Chaos or Order

by Mar 16, 2023Uncategorized

If you are associated in anyway in the daily operations of a moving company, you are familiar with rules. Company rules, policies, and protocols come in a manual we all sign the last page on, usually without reading. These manuals differ slightly from company to company but will generally follow a theme regarding behavior, appearance, and morals. This is a great idea to have all employees understand up front what the companies values, opinions and policies are, no questions asked, only the President of the company can change any of these policies.

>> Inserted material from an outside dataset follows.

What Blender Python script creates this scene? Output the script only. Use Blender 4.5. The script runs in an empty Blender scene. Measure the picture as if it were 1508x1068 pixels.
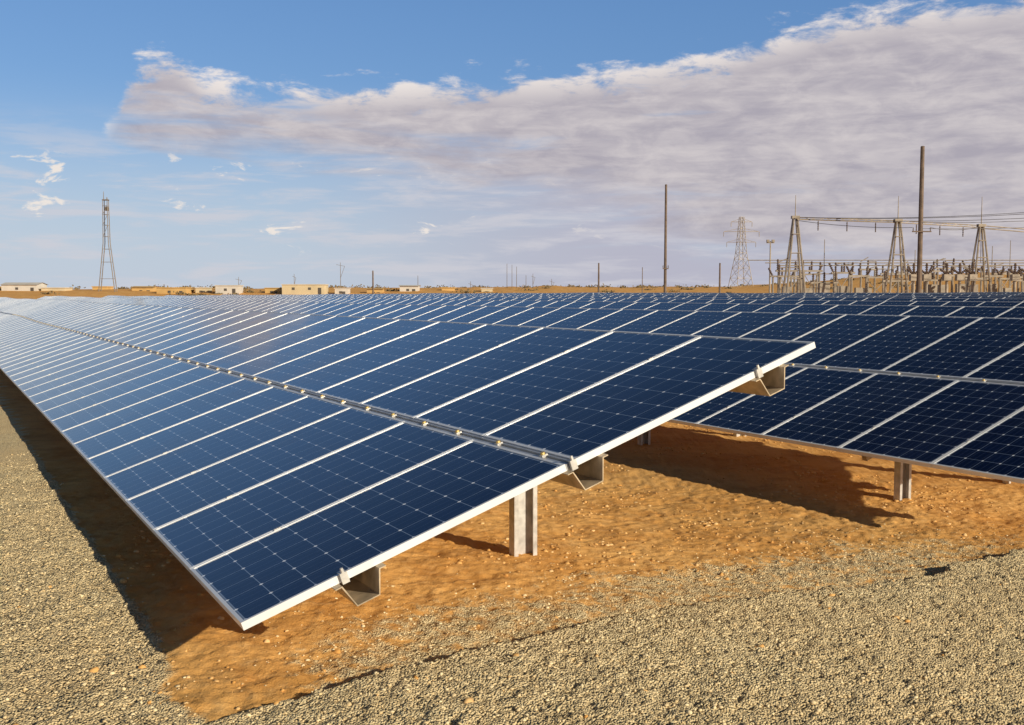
import bpy, math, random
import numpy as np
from mathutils import Vector
random.seed(7); rng=np.random.default_rng(7)
scene=bpy.context.scene
scene.view_settings.view_transform='Standard'
scene.view_settings.look='None'
scene.view_settings.exposure=0

# ------------------------------------------------------------ frames of reference
TH=math.radians(18.8)
D1=Vector((-.4867,.8736,0)).normalized()      # along the rows
D2H=Vector((.8736,.4867,0)).normalized()      # across the rows (uphill side of tables)
D2=D2H*math.cos(TH)+Vector((0,0,math.sin(TH)))
DN=-D2H*math.sin(TH)+Vector((0,0,math.cos(TH)))
P0=Vector((-1.321,4.988,0.344))
PITCH=6.9; MW=1.155; ML=2.0; NROW=11; SEND=130

def hsh(i,j,seed):
    a=np.sin(i*127.1+j*311.7+seed*74.7)*43758.5453
    return a-np.floor(a)
def vn(x,y,seed=0):
    x=np.asarray(x,float);y=np.asarray(y,float)
    i=np.floor(x);j=np.floor(y);fx=x-i;fy=y-j
    fx=fx*fx*(3-2*fx);fy=fy*fy*(3-2*fy)
    a=hsh(i,j,seed);b=hsh(i+1,j,seed);c=hsh(i,j+1,seed);d=hsh(i+1,j+1,seed)
    return (a*(1-fx)+b*fx)*(1-fy)+(c*(1-fx)+d*fx)*fy
def fbm(x,y,seed=0,o=4):
    r=0;am=.5;
    for k in range(o):
        r=r+am*vn(x*2**k,y*2**k,seed+k*13);am*=.5
    return r
def sm(a,b,x):
    t=np.clip((x-a)/(b-a),0,1);return t*t*(3-2*t)
def slope(t):   # gentle rise of the site towards the far rows
    return .0060*np.maximum(t-8,0)
def dip(t):     # the aisle between the first two rows lies a little lower
    return .25*sm(1,6,t)*(1-sm(10,17,t))
def st(x,y):
    dx=x-P0.x;dy=y-P0.y
    return dx*D1.x+dy*D1.y, dx*D2H.x+dy*D2H.y
def redge(t): return -.36+.15*np.clip(t,-3,8)-.006*np.clip(t,0,8)**2
def road(x,y):
    s,t=st(x,y)
    w=(fbm(x*1.3,y*1.3,3)-.47)*.40+(fbm(x*6,y*6,5,3)-.44)*.18
    return 1-sm(-.016,.016,s-redge(t)+w*.8)
def gravel(x,y):
    s,t=st(x,y)
    w=(fbm(x*1.1,y*1.1,9)-.47)*.7+(fbm(x*7,y*7,15,3)-.44)*.25
    left=1-sm(-.28,-.14,t+w*.22)
    mix=(1-sm(.2,1.4,s-.1*t+w*1.7))*(1-sm(5.5,9,t+w))*.54*sm(-.3,.9,t+w)
    g=np.maximum(np.maximum(road(x,y),left),mix)
    # a patch of bare earth in front of the row's corner
    px=x+1.50;py=y-5.05
    patch=np.exp(-((px*.9+py*.35)**2/.10+(py*.8-px*.2)**2/.16)*(1+w*1.6))
    return np.clip(g*(1-.9*patch),0,1)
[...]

Where are the rules for packing? Are any policies on loading available to new employees? What are the protocols in customer relations? Where does management stand on proper use of equipment? I’ll go out on a limb and guess they’re all for it. Most companies have no set rules for basic skills, these skills are supposed to be universal with all workers in the lineup, but aren’t we surprised when there is a breakdown, we scratch our heads and wonder why we didn’t see that coming.

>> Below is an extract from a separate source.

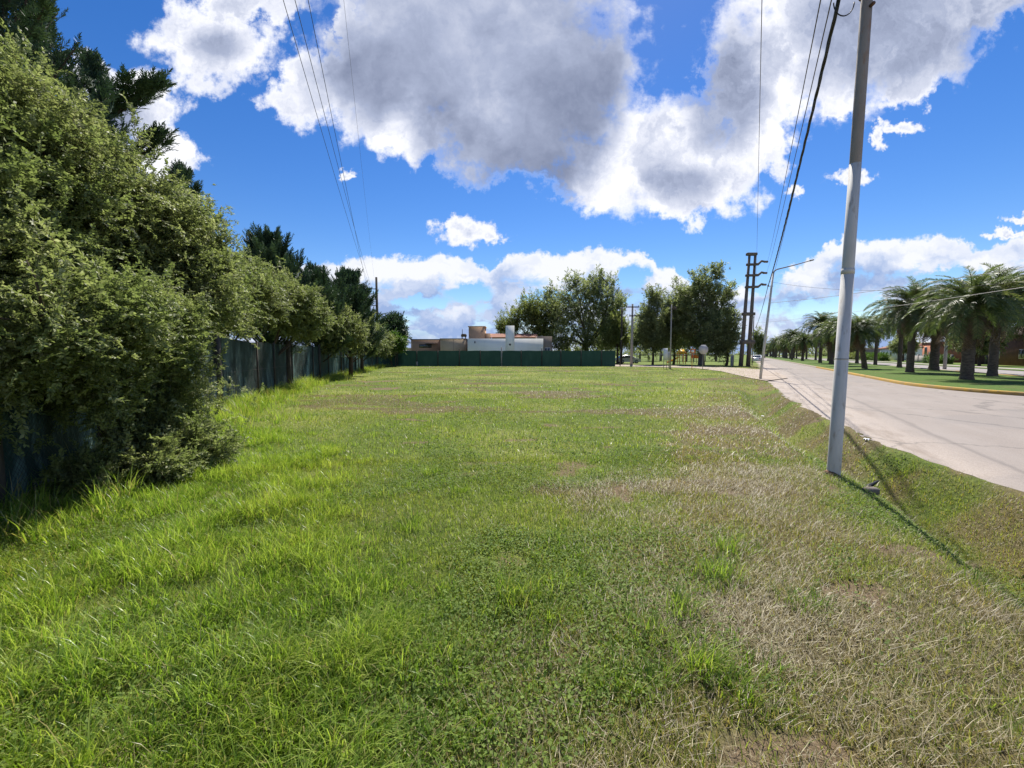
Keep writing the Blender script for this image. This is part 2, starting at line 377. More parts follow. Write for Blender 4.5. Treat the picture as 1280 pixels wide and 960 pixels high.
def stops_mat_ground():
    m, k = new_mat('lot_ground'); p = pos_co(k)
    u = k.vec('DOT_PRODUCT', p, (N2[0], N2[1], 0)); s = k.vec('DOT_PRODUCT', p, (D2[0], D2[1], 0))
    big = k.noise(p, .22, 4, .55); mid = k.noise(p, 1.1, 5, .6); fine = k.noise(p, 16, 5, .7)
    streak = k.noise(k.vec('MULTIPLY', p, (.35, 1.0, 1)), .9, 5, .62)
    tiny = k.noise(p, 60, 3, .7)
    green = k.mix(k.mr(fine, .3, .7), (.048, .074, .016), (.155, .20, .04))
    yel = k.mix(k.mr(fine, .3, .7), (.13, .145, .036), (.30, .30, .09))
    brown = k.mix(k.mr(fine, .3, .7), (.07, .052, .026), (.17, .13, .07))
    c = k.mix(k.mr(big, .42, .62, 0, .75, True), green, yel)
    # mown hay band beside the road, scalped streaks and bare soil: the same maps that thin the grass
    at_ = lambda nm: k.n('ShaderNodeAttribute', attribute_name=nm).outputs['Fac']
    wob = k.math('MULTIPLY_ADD', mid, .5, -.25)
    dry = k.mr(k.math('ADD', at_('dry'), wob), .1, .8, 0, .9, True)
    c = k.mix(dry, c, k.mix(k.mr(tiny, .35, .65), brown, (.175, .14, .07)))
    c = k.mix(k.mr(k.math('ADD', at_('streak'), wob), .15, .7, 0, .85, True), c, brown)
    soil = k.mix(k.mr(k.noise(p, 34, 5, .75), .3, .7), (.075, .05, .03), (.26, .19, .125))
    c = k.mix(k.mr(k.math('ADD', at_('bare'), k.math('MULTIPLY_ADD', fine, .8, -.4)), .3, .8, 0, .9, True), c, soil)
    dist = k.vec('LENGTH', p)
    c = k.mix(k.mr(dist, 55, 90), c, k.mix(k.mr(big, .4, .6), (.11, .17, .035), (.16, .19, .05)))
    b = pbsdf(k, c, .95, .1, 0, bump(k, k.noise(p, 22, 5, .7), .9, .04)); surf(k, b.outputs[0]); return m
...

Standardized training can instill some sense of order into any operation. With labor, and sales working along the same guidelines as operations, outcomes become more predictable. Create a system, bring everyone in on the system and order will follow. Ignore guidelines and chaos follows, in any chain of events involved in relocating people, chaos is never good. Establishing protocols and procedures allow operational based management a chance at sleeping at night, without set guidelines, anything negative can and will happen.

You could also just leave things the way they are and hope for the best, if you choose this path, you rely on human nature to have time to teach, and that lead people will not overlook any aspect you may consider valuable or will all teach the same lesson. Rules are great, but they are needed for more than administrative functions; you’re a household goods carrier and you need a playbook for guidance in the field. The President of the company isn’t out on the trucks.